Operating at a boiler pressure of 180 psi, it delivered 31,800 lbs tractive effort.
#750 hauled its first excursion in 1964, and ran many double headers with SOU #722 from 1970 to 1975.
It then started a complete overhaul but did not return to steam until 1983, working for five more years before retiring for good in 1988. However, as the photo below shows, #750 will need a lot of work before steaming again.
Built by Alco in 1910 for the Florida East Coast as #80, this Pacific (4-6-2) type locomotive was sold to the Savannah & Atlantic in 1935 and renumbered #750. Donated to the Atlanta Chapter of the NHRS in 1962, it moved to the museum in 1984.
Weighing 366,000 lbs (204,000 lbs engine and 162,000 lbs tender light), #750 has 69" drivers and 22" x 28" cylinders. With a 160 sq ft firebox, 47.1 sq ft grate and combined heating surface of 2,551 sq ft (440 sq ft superheating added in the 1920s), it operated at a boiler pressure of 200 psi, delivering 28,300 lbs tractive effort.
This 2 truck Heisler was built in 1923 for the Kentucky Lumber Co., in Williamsburg, KY, as #9 by the Heisler Locomotive Works in Erie, PA. It was successively sold to Carolina Tie & Lumber,
the Santee River Hardwood Co., Campbell Limestone and Vulcan Materials before being donated to the Atlanta Chapter of the NHRS in 1979.
#9 weighs 110,000 lbs, and has 38" drivers and 15½" x 14" cylinders. Operating at a boiler
pressure of 125 psi, it delivered 9,405 lbs tractive effort.
Starting with the E7, EMD created a classic look with their bulldog
nosed E7, E8 and E9 units. Many have been preserved and a number still operate on short line and heritage railroad.

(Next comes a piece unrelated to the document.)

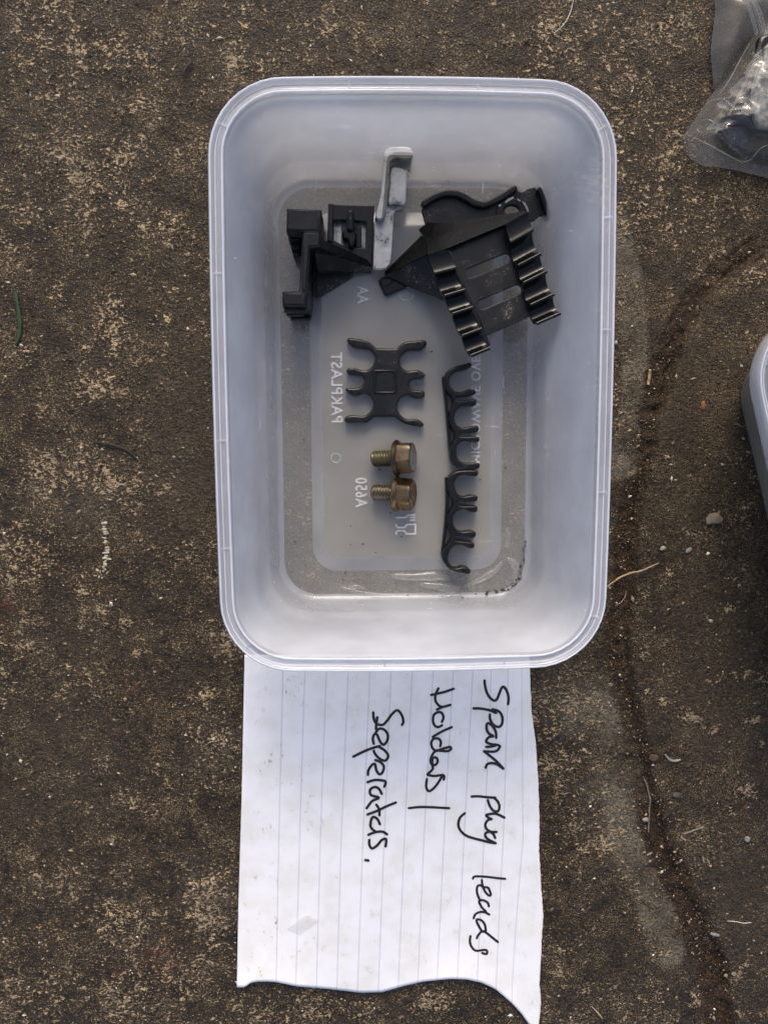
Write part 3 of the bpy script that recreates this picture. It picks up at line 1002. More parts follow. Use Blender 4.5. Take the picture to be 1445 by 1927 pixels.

You can see SOU #6900 on the
North Carolina Transportation Museum page of this website, and PRR E8 #5794 liveried as FEC #1594 on the Gold Coast Railroad Museum page.

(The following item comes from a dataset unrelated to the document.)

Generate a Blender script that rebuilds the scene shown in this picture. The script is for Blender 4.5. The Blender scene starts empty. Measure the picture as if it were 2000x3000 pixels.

#6901 was parked in the train shed when I visited the museum, which made it difficult to get good photos.
This is one of four hundred and forty-nine E8 A units manufactured by EMD between 1949 and 1953. Their two 1,125 hp 567B 12 cylinder prime movers each drove their own generator to power the unit's four GM D37 traction motors. Four hundred and forty-six A units were delivered to US railroads and three to Canadian. The cabless E8 B unit was manufactured from 1949 to 1954, and forty-six were produced, all for US railroads. Purchased by Southern in 1951, #6901 was originally numbered #2924, and was one of seven E8 A units owned by the railroad.
#104 was delivered to New York, Ontario & Western Railway in 1941. This regional railroad had its origins in the New York & Oswego Midland Railroad chartered in 1868. The NYO&W's main line ran from Weehawken, NJ, to the Lake Ontario port city of Oswego, NY, but it also had branch lines to Scranton, PA, Kingston, Port Jervis, Monticello, Delhi, Utica and Rome, NY.

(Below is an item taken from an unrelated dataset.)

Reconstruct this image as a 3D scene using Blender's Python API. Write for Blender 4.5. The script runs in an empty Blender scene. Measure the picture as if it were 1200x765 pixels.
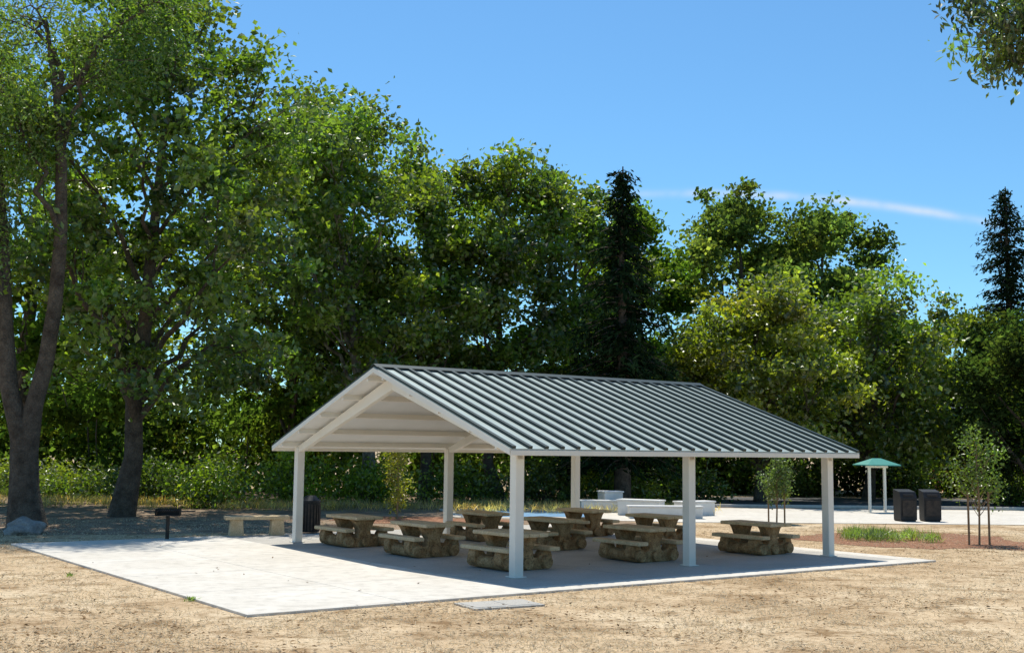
import bpy, math, numpy as np
from mathutils import Vector, Matrix
scene=bpy.context.scene
scene.view_settings.view_transform='Standard'
scene.view_settings.look='None'
scene.view_settings.exposure=0
PI=math.pi
COL=scene.collection

# ------------------------------------------------------------ materials
def new_mat(name):
    m=bpy.data.materials.new(name); m.use_nodes=True
    nt=m.node_tree; nt.nodes.clear()
    out=nt.nodes.new('ShaderNodeOutputMaterial')
    return m,nt,out
def N(nt,t,**kw):
    n=nt.nodes.new(t)
    for k,v in kw.items():
        if k in n.inputs: n.inputs[k].default_value=v
        else: setattr(n,k,v)
    return n
def ramp(nt,fac,stops):
    r=nt.nodes.new('ShaderNodeValToRGB'); nt.links.new(fac,r.inputs[0])
    e=r.color_ramp.elements
    while len(e)<len(stops): e.new(0.5)
    for i,(p,c) in enumerate(stops):
        e[i].position=p; e[i].color=(c[0],c[1],c[2],1)
    return r.outputs[0]
def noise_mat(name,layers,rough=.8,bump=.3,bscale=40,metal=0,spec=.3,bdist=.02):
    m,nt,out=new_mat(name)
    tc=nt.nodes.new('ShaderNodeNewGeometry')
    col=None
    for (sc,stops) in layers:
        nz=N(nt,'ShaderNodeTexNoise',Scale=sc,Detail=3.0,Roughness=.65)
        nt.links.new(tc.outputs['Position'],nz.inputs['Vector'])
        c=ramp(nt,nz.outputs[0],stops)
        if col is None: col=c
        else:
            mx=nt.nodes.new('ShaderNodeMix'); mx.data_type='RGBA'; mx.blend_type='MULTIPLY'
            mx.inputs[0].default_value=1
            nt.links.new(col,mx.inputs[6]); nt.links.new(c,mx.inputs[7]); col=mx.outputs[2]
    p=N(nt,'ShaderNodeBsdfPrincipled',Roughness=rough,Metallic=metal)
    p.inputs['Specular IOR Level'].default_value=spec
    nt.links.new(col,p.inputs['Base Color'])
    if bump>0:
        nz=N(nt,'ShaderNodeTexNoise',Scale=bscale,Detail=2.0)
        nt.links.new(tc.outputs['Position'],nz.inputs['Vector'])
        b=N(nt,'ShaderNodeBump',Strength=bump,Distance=bdist)
        nt.links.new(nz.outputs[0],b.inputs['Height']); nt.links.new(b.outputs[0],p.inputs['Normal'])
    nt.links.new(p.outputs[0],out.inputs[0])
    return m
def leaf_mat(name,trans=.45,tcol=(1.5,1.7,.7),gloss=.06):
    m,nt,out=new_mat(name)
    a=nt.nodes.new('ShaderNodeAttribute'); a.attribute_name='tint'
    d=nt.nodes.new('ShaderNodeBsdfDiffuse'); t=nt.nodes.new('ShaderNodeBsdfTranslucent')
    mul=nt.nodes.new('ShaderNodeMix'); mul.data_type='RGBA'; mul.blend_type='MULTIPLY'; mul.inputs[0].default_value=1
    mul.inputs[7].default_value=(*tcol,1)
    nt.links.new(a.outputs['Color'],d.inputs[0]); nt.links.new(a.outputs['Color'],mul.inputs[6]); nt.links.new(mul.outputs[2],t.inputs[0])
    m1=N(nt,'ShaderNodeMixShader'); m1.inputs[0].default_value=trans
    nt.links.new(d.outputs[0],m1.inputs[1]); nt.links.new(t.outputs[0],m1.inputs[2])
    last=m1
    if gloss>0:
        g=N(nt,'ShaderNodeBsdfGlossy',Roughness=.4); g.inputs['Color'].default_value=(.85,.88,.8,1)
        m2=N(nt,'ShaderNodeMixShader'); m2.inputs[0].default_value=gloss
        nt.links.new(m1.outputs[0],m2.inputs[1]); nt.links.new(g.outputs[0],m2.inputs[2]); last=m2
    nt.links.new(last.outputs[0],out.inputs[0])
    return m
M={}
M['leaf']=leaf_mat('leaf_foliage',trans=.5,tcol=(2.5,2.75,.8),gloss=.07)
M['leaf_far']=leaf_mat('far_foliage',trans=.5,tcol=(2.3,2.6,.9),gloss=0)
M['needle']=leaf_mat('needle_foliage',trans=.15,gloss=0)
M['straw']=leaf_mat('straw_blades',trans=.25,tcol=(1.1,1.1,1.0),gloss=0)
M['bark']=noise_mat('bark',[(3,[(.3,(.06,.043,.03)),(.7,(.16,.125,.09))]),(25,[(.3,(.6,.6,.6)),(.7,(1.2,1.2,1.2))])],rough=.95,bump=.9,bscale=18,bdist=.06)
M['bark_pale']=noise_mat('sycamore_bark',[(2.2,[(.35,(.09,.07,.05)),(.5,(.16,.14,.11)),(.65,(.3,.28,.23))])],rough=.9,bump=.6,bscale=14,bdist=.04)
M['ground']=noise_mat('dry_grass_ground',[
    (.33,[(.3,(.45,.315,.19)),(.5,(.66,.505,.34)),(.7,(.78,.64,.465))]),
    (1.5,[(.34,(.55,.48,.40)),(.48,(.94,.925,.895)),(.7,(1.08,1.07,1.04))]),
    (8,[(.35,(.55,.50,.42)),(.46,(.94,.93,.91)),(.7,(1.08,1.07,1.05))]),
    (75,[(.32,(.40,.35,.28)),(.5,(.98,.98,.97)),(.72,(1.15,1.15,1.12))])],rough=1,bump=.6,bscale=45,spec=.05,bdist=.04)
M['dirt']=noise_mat('bare_dirt',[(.8,[(.3,(.22,.15,.10)),(.7,(.42,.315,.22))]),(22,[(.3,(.6,.6,.6)),(.7,(1.2,1.2,1.2))])],rough=1,bump=.7,bscale=30,spec=.05)
M['meadow']=noise_mat('green_meadow',[(.8,[(.3,(.18,.24,.05)),(.7,(.38,.38,.13))]),(14,[(.3,(.6,.6,.6)),(.7,(1.2,1.2,1.2))])],rough=1,bump=.7,bscale=25,spec=.05)
M['mulch']=noise_mat('red_bark_mulch',[(6,[(.3,(.25,.11,.065)),(.7,(.48,.27,.17))]),(50,[(.35,(.4,.4,.4)),(.65,(1.3,1.3,1.3))])],rough=1,bump=1,bscale=60,spec=.05)
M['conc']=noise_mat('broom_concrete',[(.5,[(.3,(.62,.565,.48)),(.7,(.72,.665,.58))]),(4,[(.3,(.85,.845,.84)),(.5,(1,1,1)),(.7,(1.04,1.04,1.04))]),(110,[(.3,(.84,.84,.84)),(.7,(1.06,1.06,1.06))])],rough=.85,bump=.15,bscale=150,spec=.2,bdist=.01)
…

The NYO&W entered bankruptcy in 1937 but continued to operate, although on declining revenues, until it was finally liquidated in 1957.
#104 was one of five 360 hp GE 44-Ton switchers bought by the NYO&W between 1941 and 1942 (#101-#105). It is 28' 4" long and weighs 90,000 lbs. With its two Caterpillar D 1700 diesel engines driving four GE 752AF traction motors, it is still operational, and delivers 12,400 lbs continuous tractive effort at 12 mph.
GE produced three hundred and eighty-five of these units from 1940 to 1956, thirty-seven for export. Designed for light industrial switching, many remain in service or are preserved, and #104 still hauls passenger trains at the museum.
This 50 ton self-propelled crane was built by the American Hoist & Derrick Company in 1953 for the US Army Transportation Corps. Under the brand American
DiesElectric, the company produced cranes powered by diesel-electric engines of the kind used on locomotives. Direct diesel power was supplied to the deck and boom, while electric power was supplied to the crane's trucks. This allowed it to move itself along the track, as well as being able to switch cars on sidings.
#C-271 is on display with Norfolk & Western Class G-1 gondola car #99984. The car was built by Virginia Bridge Works in 1940 and donated to the museum in 1963.
Oswald F. Jordan started making spreaders in East Chicago in 1911. The O. F. Jordan Company was in business until 1964, when it was bought by Jackson Vibrators, now part of Harsco Rail, a railroad maintenance company.
Few spreaders are used today. Their work has been taken over by diggers, cherry pickers and snowplows.
Not much seems to be known about this piece of equipment. Spreaders removed snow, spread gravel, built banks and trimmed embankments of brush along the sides of track. They were pushed by a locomotive, which also supplied power, but were operated by a separate crew.
#JX635 would once have had a cab like #360 shown on the Nevada Northern Railway Museum page of this website.
This steam powered pile driver was built by Industrial Brownhoist of Bay City, MI, in 1929. It ended its operational life as Western Railway of Alabama #20.
Piles were used in building bridges, shoring up embankments or as foundations for large
buildings, so #20 would have had a varied career. It would have been hauled to work sites by another locomotive, but could also move under its own power. It has 33" wheels and delivered 8,000 lbs tractive effort.
The tender, WRA #7302, has a 12 ton coal and 7,000 gallon water capacity. On the right, #20's fire door and some of
the controls. Below, WRA boom car #7001 (note the ballasting).
EMD built five hundred and fifty-five FT A units and five hundred and forty-one cabless B units from 1939 to 1945, all for US railroads. The first in EMD's F series, they are credited with convincing many railroads to convert to diesel power.
FTs were designed to haul freight (hence the "F" in "FT") and were generally marketed as semi-permanently coupled A-B sets making a single locomotive of 2,700 hp (hence the "T" in "FT"). They had a 567B 16 cylinder prime mover powering a GM D12 generator to drive four GM D7 traction motors.
Many railroads coupled sets back to back to make
a four-unit A-B-B-A locomotive rated at 5,400 hp, and some bought semi-permanently coupled
A-B-A three-unit sets of 4,050 hp. Multiple unit controls allowed all units in a consist to be run from one cab. Each unit developed 40,000 lbs tractive effort at 9.3 mph, with a top speed of 65 mph.
Southern bought thirty-six FT A units and twenty-eight FT B units. At some point, #960604's engines were removed, leaving only the steam generator to heat passenger cars.
This integrated Burro crane and crane car was built by the Cullen-Friestedt Co., of Chicago, IL. The cranes were named after the favoured pack animal of the old West, a Spanish breed of donkey.
Used on maintenance of way work on the Chattahoochee Valley Railway, the boom could be fitted with different tools depending on the job.